I have come across some successful people in life, but who have ended up living miserably. I also have come across some poor people, but who have ended up living successfully? What is the logic behind this? Is there a formula of getting rich, of becoming successful?
My experience starts from my home village. Sometimes it may happen that you are in a certain area, a person passes by, and people start talking about that person, how successful he was, and that now he or she is just nobody, and none can even think whether he or she once was a successful person.
I still recall a certain man whom people used to say he had a lot of money, but to date he still dresses shabbily, and walks barefoot. I cannot recall having met and seen him dressed decently. Meeting him the first time, he looks like a mental person, but he is not.
Only that he has failed to translate his wealth into real life. A neighbour of mine is also a person of his own kind. He often walks barefoot, and dresses simply (puts on just a short-sleeved shirt, and a pair of shorts). But people who know him better say he owns several houses he is letting to tenants, and also has a few goods stores. He lives in a simple house, but may dress only decently when he goes to church on Sunday.

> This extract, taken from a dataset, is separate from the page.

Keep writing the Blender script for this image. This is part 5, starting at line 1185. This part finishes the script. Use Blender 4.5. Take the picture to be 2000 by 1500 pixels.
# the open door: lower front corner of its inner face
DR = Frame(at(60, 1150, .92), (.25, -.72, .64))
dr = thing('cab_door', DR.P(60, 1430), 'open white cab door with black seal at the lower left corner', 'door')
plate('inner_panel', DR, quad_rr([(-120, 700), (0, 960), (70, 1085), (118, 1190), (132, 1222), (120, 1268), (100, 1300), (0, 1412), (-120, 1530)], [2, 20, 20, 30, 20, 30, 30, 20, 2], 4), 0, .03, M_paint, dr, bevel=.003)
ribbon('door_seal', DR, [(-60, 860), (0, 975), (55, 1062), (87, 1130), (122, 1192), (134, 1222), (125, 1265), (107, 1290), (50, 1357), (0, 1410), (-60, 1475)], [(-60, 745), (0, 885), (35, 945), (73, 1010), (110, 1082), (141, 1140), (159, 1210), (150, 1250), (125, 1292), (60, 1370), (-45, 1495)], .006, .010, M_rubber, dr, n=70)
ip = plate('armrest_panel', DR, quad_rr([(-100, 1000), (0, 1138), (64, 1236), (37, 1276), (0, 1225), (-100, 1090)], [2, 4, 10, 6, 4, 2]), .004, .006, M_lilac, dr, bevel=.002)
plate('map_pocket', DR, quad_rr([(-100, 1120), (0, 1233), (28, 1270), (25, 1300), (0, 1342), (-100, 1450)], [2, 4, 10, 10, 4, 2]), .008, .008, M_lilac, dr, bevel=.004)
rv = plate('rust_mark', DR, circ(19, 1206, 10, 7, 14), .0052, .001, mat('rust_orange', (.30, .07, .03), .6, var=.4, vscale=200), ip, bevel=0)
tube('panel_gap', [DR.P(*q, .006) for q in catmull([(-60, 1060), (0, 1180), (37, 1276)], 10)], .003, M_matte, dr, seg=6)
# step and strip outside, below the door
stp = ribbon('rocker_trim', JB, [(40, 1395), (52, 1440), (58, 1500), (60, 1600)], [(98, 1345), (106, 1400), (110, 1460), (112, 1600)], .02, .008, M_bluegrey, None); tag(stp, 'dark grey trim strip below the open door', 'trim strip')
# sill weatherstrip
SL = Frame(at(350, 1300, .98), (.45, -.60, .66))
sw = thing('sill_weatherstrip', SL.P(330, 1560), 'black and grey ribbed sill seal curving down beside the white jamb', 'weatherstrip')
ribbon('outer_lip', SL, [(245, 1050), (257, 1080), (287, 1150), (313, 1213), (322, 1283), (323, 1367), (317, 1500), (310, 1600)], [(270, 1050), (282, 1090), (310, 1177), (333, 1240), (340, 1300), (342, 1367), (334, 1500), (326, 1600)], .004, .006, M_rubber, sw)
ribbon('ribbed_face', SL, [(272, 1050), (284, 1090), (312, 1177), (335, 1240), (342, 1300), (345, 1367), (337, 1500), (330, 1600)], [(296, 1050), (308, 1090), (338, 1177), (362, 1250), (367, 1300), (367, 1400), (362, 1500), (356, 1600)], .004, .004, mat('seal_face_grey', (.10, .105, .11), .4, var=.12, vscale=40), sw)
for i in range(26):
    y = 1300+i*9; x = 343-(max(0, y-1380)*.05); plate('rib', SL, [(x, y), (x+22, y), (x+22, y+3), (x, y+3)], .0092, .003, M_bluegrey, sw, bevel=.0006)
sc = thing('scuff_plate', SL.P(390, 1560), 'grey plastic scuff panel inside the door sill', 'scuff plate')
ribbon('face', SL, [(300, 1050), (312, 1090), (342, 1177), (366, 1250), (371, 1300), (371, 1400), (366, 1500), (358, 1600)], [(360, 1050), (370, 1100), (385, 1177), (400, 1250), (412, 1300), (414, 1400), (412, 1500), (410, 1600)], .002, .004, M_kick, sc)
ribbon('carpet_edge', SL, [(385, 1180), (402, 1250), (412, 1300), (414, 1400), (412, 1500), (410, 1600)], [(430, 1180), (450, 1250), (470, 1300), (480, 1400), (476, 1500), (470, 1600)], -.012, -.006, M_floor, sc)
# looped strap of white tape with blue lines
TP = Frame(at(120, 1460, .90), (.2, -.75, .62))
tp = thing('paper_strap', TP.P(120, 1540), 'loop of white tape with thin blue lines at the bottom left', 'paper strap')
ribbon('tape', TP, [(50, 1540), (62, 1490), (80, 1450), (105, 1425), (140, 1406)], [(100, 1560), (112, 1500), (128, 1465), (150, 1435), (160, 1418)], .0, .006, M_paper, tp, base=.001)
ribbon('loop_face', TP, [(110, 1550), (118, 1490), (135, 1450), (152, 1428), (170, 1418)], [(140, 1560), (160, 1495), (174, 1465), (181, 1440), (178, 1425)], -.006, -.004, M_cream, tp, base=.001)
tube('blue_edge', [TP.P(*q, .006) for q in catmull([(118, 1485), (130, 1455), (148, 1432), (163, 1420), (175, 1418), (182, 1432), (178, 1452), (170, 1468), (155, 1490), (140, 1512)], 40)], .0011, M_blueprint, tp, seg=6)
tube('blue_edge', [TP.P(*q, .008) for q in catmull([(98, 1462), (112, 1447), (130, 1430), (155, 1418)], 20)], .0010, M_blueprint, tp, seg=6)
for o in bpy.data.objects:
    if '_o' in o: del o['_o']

There is a ‘bodaboda’ person I know, who rumours have it that he was once a successful businessperson with several goods stores, but now he has none. At one time he decided to buy a motorcycle, which he uses to carry passengers, and with it he earns a living. He seems to be a reserved person, perhaps this tells something about his personal life. He seems to have a haunted look in his eyes.
There is another person I know. If he travelled and it was late, he would look for a hotel where he would sleep and pay $100 (bed and breakfast). But now he borrows money even when he wants to buy a recharge voucher if he wants to call a person.
At the beginning he looked well-off, and before he bought his own car, he would hire a taxi, wherever he wanted to go. When he was asked for money for a trip, he would pay it without any problem, and on top of that he would not ask for change, but he would simply say: “Thank you, kindly keep it as a gift from me.”
But he now lives a quite different life and whenever we meet, he says: “Life has no formular. Today, you can be this person, but tomorrow you may be a different person altogether.” He also says he has witnessed some people who used to be successful, but today they no longer count in the eyes of others.
There is also another person I know. When his sister would ask him for financial help, he would normally reply arrogantly because he knew he needed nothing from anybody. He used to tell her sister that the more she complained about her poverty the more she became poorer. But his sister’s husband’s dream of who he would be in the future was shuttered when unexpectedly received a letter of redundancy from a certain well-doing company.
He was a top manager who banked on the success of his company and since he was still young, he thought by the time he retires he would be somebody. But it just happened that one day without any future plan received a letter whose message of redundancy almost made him suffer a stroke.
From being successful, he is the one now asking for help from his sister who he used to despise because at that time he was a successful person, and was sure of more success than what happened to him.
One day he called her sister, and asked her to help him with Sh20,000 because his family was very hard up. When things started going wrong, he even tried to persuade his sister to give him her tittle deed so that he could use it to process a bank loan from a lending financial institution.
To cut the story short, today the person is poor, unlike the time when life was still treating him well. All the money he had is gone. He used to have several surveyed plots, over 200 goats, poultry, and so on, but even his house could be auctioned to repay his bank loan. But what makes even successful people poor, and in other situations poor people successful?
Wallace Wattles, the author of “The Science of Getting Rich” he published in 1910 says there is no magic for getting rich or being successful in life, but the first principle in “The Science of Getting Rich" is thought. He suggests that it is cyclical positive thinking that determines a person’s outcomes. He says a person’s repetitive positive mental attitude results in what the person seeks to achieve.
If I may put it in my own words, it is like saying that a person who decides to save some money little by little will in the future find that he or she has accumulated so much money for what he intends to do.
A person who always sees that what he gets is too little to save and uses it all, will also in the future find that he or she has nothing he or she has saved over the years. So, it is better to learn from the first person who developed a saving culture, and not from the second person who developed a spending culture. Each achieved what they desired: saving vs spending culture.
“The creative power within us makes us into the image of that to which we give our attention,” he says. Wattle stresses that behind a person’s clear vision of what he or she wants to do and achieve, there must be the purpose to realise it – that’s to bring it out into tangible expression.
“Live in the new house, mentally, until it takes form around you physically. In the mental realm, enter at once into full enjoyment of the things you want,” he says. He adds: “the poor do not need charity, they need inspiration.”